--- DO THIS ---
Count lines, not occurrences: give the number of lines holding the word "picture", and nothing besides.

--- RECORDED DATA ---
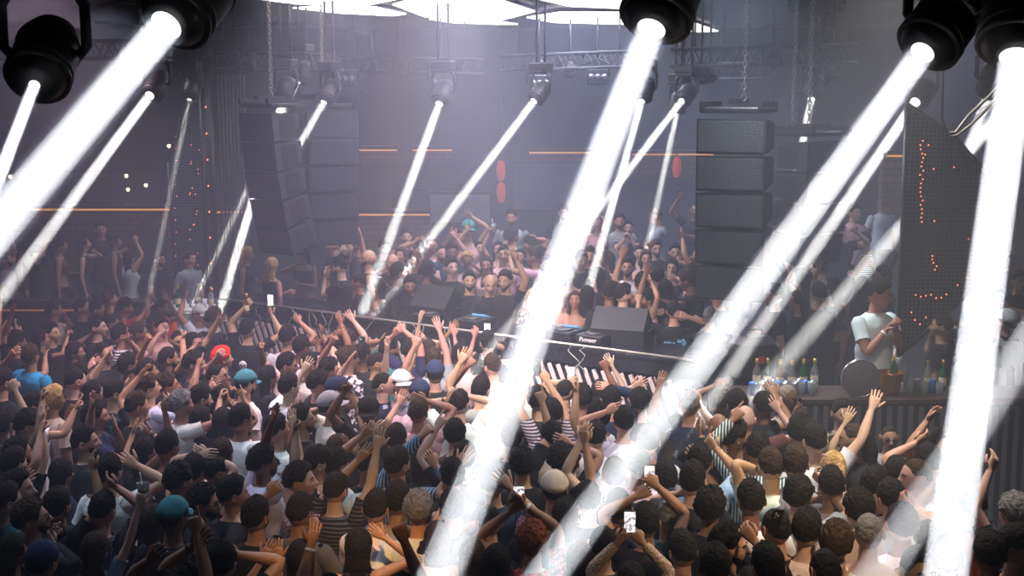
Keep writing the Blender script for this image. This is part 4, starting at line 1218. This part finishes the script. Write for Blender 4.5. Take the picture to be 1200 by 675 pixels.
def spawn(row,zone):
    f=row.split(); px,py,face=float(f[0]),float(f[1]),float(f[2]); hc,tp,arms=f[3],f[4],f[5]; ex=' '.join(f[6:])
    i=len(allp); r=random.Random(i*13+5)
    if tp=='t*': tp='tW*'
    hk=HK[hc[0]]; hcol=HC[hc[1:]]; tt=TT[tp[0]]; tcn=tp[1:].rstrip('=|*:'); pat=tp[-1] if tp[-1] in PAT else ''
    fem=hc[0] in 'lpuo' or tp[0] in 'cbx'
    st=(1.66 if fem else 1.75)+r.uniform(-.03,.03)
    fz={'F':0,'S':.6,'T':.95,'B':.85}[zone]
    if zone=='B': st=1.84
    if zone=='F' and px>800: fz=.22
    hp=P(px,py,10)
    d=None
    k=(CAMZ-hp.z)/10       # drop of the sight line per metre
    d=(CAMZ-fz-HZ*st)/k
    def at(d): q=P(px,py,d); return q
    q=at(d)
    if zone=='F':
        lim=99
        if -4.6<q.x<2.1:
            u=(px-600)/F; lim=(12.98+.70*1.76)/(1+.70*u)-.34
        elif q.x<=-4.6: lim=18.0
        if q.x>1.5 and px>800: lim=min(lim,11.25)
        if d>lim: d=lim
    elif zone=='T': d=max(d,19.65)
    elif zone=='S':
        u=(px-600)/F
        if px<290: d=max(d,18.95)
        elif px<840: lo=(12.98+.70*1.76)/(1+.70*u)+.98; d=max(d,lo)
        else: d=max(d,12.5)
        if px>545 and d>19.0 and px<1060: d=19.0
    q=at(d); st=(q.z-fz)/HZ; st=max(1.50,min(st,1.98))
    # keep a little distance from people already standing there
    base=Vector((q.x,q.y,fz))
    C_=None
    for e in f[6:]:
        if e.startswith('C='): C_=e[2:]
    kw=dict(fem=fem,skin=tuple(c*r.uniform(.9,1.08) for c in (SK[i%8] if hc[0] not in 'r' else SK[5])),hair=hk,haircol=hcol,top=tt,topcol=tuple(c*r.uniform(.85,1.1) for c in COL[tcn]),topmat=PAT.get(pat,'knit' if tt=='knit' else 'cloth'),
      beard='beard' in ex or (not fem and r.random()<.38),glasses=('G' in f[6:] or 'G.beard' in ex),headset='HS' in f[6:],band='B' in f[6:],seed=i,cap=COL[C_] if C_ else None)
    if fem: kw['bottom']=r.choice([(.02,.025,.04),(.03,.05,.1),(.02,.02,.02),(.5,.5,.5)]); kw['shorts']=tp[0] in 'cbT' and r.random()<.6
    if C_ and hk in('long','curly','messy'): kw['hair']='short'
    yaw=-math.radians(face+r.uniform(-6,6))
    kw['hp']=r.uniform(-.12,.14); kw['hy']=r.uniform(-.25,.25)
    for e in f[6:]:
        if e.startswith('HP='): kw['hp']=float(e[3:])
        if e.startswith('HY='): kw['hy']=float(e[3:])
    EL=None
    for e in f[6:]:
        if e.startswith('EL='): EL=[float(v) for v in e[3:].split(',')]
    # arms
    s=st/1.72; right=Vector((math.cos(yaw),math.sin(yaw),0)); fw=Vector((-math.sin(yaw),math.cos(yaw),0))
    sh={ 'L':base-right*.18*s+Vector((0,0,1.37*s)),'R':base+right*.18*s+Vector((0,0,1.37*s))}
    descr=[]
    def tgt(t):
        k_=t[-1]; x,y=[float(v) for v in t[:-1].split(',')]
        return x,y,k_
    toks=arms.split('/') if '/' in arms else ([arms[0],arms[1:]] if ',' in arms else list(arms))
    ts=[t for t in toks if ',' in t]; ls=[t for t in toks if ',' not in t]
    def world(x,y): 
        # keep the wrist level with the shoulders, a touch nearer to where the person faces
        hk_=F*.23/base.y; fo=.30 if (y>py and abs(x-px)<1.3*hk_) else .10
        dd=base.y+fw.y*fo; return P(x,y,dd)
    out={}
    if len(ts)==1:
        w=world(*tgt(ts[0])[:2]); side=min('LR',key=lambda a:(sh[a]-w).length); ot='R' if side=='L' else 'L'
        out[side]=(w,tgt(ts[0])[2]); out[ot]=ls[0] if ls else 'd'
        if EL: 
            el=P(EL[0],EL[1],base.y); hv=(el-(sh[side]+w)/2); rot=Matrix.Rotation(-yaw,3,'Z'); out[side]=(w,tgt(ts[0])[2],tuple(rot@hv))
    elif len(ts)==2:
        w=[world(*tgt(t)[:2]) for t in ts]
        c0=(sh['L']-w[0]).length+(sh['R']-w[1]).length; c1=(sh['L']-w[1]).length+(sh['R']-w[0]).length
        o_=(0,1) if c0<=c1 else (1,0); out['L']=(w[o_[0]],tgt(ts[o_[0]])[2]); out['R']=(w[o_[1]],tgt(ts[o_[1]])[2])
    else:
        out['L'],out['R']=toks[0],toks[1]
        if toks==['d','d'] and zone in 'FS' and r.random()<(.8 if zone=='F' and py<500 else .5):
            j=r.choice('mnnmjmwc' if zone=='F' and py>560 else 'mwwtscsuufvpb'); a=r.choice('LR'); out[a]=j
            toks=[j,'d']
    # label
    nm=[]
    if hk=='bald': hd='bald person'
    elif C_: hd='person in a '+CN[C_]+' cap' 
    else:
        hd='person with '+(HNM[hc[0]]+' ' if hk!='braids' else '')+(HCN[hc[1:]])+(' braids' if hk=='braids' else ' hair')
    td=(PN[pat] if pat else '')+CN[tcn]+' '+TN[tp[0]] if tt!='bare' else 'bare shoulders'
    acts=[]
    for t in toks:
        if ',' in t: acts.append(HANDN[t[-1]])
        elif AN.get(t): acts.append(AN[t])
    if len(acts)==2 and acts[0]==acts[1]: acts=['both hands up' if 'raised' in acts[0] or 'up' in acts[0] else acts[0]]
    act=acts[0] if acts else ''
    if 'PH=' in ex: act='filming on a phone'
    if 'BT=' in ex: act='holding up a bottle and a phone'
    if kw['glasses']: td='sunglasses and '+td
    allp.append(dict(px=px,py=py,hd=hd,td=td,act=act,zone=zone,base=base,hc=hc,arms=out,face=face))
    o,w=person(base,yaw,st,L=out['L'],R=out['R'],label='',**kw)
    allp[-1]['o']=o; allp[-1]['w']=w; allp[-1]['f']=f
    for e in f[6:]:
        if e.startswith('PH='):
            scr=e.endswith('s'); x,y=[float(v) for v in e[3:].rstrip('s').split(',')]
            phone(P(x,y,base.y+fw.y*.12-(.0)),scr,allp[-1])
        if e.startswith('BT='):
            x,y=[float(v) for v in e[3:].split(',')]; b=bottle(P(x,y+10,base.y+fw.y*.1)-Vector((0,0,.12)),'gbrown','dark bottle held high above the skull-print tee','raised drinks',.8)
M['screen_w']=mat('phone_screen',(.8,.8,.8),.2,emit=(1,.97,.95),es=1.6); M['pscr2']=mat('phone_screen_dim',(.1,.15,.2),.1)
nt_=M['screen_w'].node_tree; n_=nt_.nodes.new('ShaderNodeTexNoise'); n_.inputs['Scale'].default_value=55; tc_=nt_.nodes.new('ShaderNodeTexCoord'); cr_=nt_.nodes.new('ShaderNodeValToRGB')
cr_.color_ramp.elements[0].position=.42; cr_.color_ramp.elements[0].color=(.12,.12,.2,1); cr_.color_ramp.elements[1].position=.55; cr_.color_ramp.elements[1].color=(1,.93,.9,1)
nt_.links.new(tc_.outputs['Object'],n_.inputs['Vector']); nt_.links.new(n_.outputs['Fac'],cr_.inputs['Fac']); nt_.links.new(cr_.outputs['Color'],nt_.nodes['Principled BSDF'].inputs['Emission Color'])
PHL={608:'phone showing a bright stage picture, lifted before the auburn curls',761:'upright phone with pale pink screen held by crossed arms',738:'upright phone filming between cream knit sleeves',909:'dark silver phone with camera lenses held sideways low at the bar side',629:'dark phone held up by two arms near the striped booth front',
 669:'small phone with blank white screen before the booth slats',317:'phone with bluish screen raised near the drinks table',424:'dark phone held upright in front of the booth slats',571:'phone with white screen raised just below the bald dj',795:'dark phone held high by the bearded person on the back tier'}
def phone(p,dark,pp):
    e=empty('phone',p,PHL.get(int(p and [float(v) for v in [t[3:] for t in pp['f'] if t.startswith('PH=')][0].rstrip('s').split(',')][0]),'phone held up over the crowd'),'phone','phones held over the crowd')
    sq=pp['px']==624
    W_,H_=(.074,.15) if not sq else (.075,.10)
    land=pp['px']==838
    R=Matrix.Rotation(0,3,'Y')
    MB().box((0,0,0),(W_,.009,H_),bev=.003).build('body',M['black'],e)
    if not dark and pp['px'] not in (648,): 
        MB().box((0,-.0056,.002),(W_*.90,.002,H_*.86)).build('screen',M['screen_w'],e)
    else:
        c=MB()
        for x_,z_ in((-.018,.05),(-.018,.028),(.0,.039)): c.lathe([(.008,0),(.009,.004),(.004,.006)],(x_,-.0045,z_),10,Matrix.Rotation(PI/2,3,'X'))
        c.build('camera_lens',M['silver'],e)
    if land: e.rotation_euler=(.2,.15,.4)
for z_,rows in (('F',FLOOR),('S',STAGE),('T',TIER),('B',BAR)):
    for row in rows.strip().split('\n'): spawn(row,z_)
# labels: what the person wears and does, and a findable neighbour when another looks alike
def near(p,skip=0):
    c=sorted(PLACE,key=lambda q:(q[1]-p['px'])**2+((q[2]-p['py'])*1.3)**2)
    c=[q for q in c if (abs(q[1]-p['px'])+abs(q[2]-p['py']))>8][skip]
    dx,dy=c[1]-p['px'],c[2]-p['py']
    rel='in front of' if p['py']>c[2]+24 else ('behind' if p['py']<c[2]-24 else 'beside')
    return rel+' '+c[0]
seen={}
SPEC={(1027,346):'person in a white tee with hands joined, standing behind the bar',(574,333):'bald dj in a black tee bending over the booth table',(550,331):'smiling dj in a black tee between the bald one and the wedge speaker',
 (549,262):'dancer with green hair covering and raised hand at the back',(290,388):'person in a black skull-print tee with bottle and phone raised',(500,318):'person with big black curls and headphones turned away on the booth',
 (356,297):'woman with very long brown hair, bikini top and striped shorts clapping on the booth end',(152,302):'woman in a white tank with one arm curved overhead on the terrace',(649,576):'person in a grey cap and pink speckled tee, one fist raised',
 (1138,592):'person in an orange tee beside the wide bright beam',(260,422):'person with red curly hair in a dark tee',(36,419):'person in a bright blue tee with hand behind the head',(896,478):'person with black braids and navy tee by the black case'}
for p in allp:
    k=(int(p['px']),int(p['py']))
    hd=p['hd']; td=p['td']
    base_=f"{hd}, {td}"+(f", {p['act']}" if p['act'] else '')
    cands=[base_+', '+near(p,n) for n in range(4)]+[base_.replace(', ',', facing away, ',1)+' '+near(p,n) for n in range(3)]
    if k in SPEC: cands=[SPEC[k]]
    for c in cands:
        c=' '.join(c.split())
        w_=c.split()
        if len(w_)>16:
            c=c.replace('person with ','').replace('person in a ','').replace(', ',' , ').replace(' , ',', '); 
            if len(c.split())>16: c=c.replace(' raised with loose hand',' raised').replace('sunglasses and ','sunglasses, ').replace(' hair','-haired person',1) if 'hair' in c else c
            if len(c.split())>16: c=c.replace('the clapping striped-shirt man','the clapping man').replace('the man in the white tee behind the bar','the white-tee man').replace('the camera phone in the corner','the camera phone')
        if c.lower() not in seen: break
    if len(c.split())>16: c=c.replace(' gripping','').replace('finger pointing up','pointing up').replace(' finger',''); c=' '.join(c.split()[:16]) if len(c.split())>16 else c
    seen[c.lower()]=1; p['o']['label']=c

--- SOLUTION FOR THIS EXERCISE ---
2